Tuesday 27, March 2018 by Jessica Combes

Thriving tourism continues to attract investors to Dubai's real estate segment

 

As Dubai demonstrates further growth as a global commercial hub and a leading tourism destination, the emirate’s real estate market remains a key sector that continues to attract international buyers and investors.  

Investors from overseas key markets such as India, Pakistan, Saudi Arabia, United Kingdom, Egypt, Jordan, Lebanon, China and United States are constantly on the look-out for opportunities across Dubai’s thriving real estate segment—placing strong focus on properties that can be rented out for profit or held as investments. 

“Dubai features among the top 10 fastest growing premium property markets globally. Winning the bid for the World Expo 2020 continues to boost government investment enabling progress of improved infrastructure, stability and security for both domestic and international investors. In addition to this, the Dubai Land Department (DLD) legal frameworks are set to further protect investors and consumers alike. As forecasts predict Dubai’s economy is set to grow from 3.8 per cent to 4.5 per cent in the coming years, Dubai ranks as the most popular city for second home purchases among global high-net-worth individuals. This is reflected in rising levels of interest from international buyers” said Matthew Bate, CEO, Engel & Völkers Dubai.  

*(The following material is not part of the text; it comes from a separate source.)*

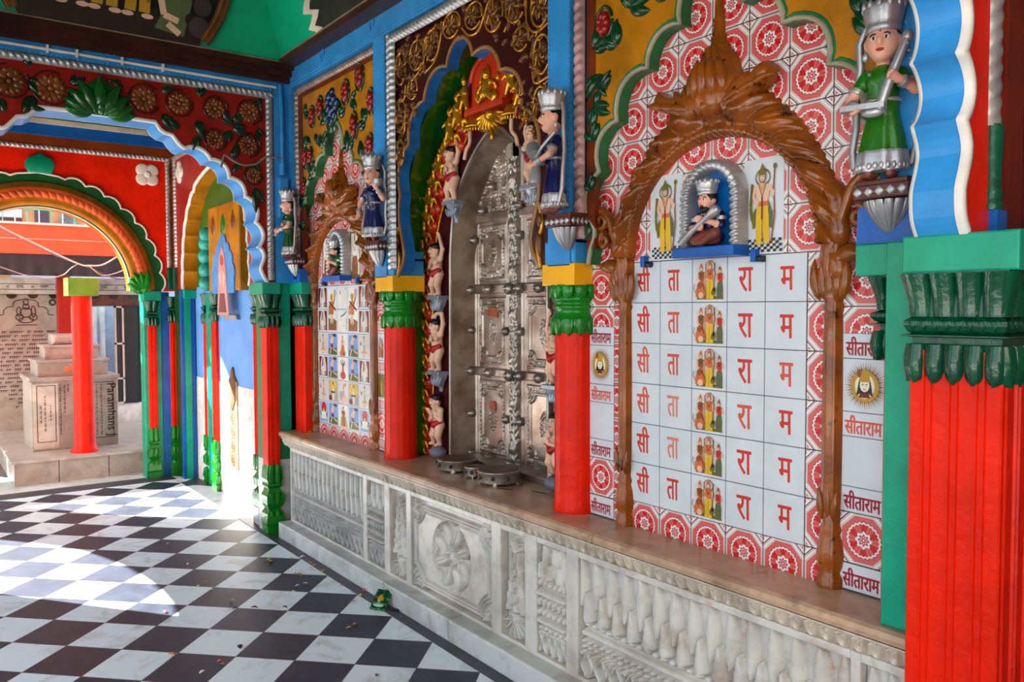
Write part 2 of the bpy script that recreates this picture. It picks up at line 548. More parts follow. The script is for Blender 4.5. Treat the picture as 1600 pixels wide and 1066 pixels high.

The Emirate's appeal is set to spike further in the eyes of international investors, given the surge in real estate investment opportunities ahead and the government plans for 2020 and beyond. According to most recent statistics from the DLD, foreign buyers accounted for around 20 per cent of real estate transactions in Dubai in the 18 months up to June 2017. DLD also revealed that buyers from these markets invested AED 151 billion into Dubai realty during this period. Riding a wave of positive market sentiment, the Germany-based Engel & Völkers closed out its second full year of operations, recording a 64 per cent Year-on-Year (YoY) increase in revenues, following a 73 per cent growth from 2015 to 2016.